Harrex is aware of some of the issues that concern writers and academics in India today.

"I think the traditionalists get very anxious about the theoretical understanding and appreciation of what they're doing, about the undermining of traditions by notions taken from outside India, particularly the West. The little I do know of regional literatures suggests that there's an area of sensibility that's quite common. Some of the greatest Indian minds, Tagore for example, had the ability to bring these things theoretically into conjunction."

"I've seen that fundamentalists are the ones who continue to be a threat. Fundamentalism continues to be addressed by successive generations and the younger people are taking that forward in their own way."

Syd Harrex is now in a new role with full academic status at Flinders University and the only teaching he now does is creative writing. Have his academic interests come in the way of his writing poetry?

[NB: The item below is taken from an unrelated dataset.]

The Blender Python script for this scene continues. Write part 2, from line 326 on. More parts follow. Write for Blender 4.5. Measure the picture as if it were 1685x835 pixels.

"I'll just say that it's a collateral arrangement I'm probably a better teacher and researcher because I'm also committed to creative work when I can get the opportunity. Rick (Hosking) and I set up the first creative writing courses at Flinders quite a long time ago now and when you teach creative writing you're also teaching literature, literary technique as seen in a good writer."

Inspirations

Syd's most recent collection of poems, Under a Medlar Tree, was launched twice at recent academic conferences in India, before its launch in Australia. During his readings, Syd dwelt on some of the inspiration behind his work. The sight of a deserted university corridor after hours, for instance, triggered "Maya", with its obvious Indian moorings.

Exploring Mysore and its environs once more, matching up Malgudi and Mysore, and vice-versa, Syd recalled his friendship with R.K. Narayan. "I owe my generous reception to Prof. C.D. Narasimhaiah, who arranged the meeting," he recalled. "Narayan was unstintingly kind to me, which I considered a special honour all the more so because the outsiders who infiltrate Malgudi are trouble-makers."

Those who know Syd Harrex well would agree that Narayan's imaginary homeland is Syd's too, by right of vision. Significantly, Syd Harrex's Keynote Address at the recent Mysore conference was titled "A Home from Home in Malgudi".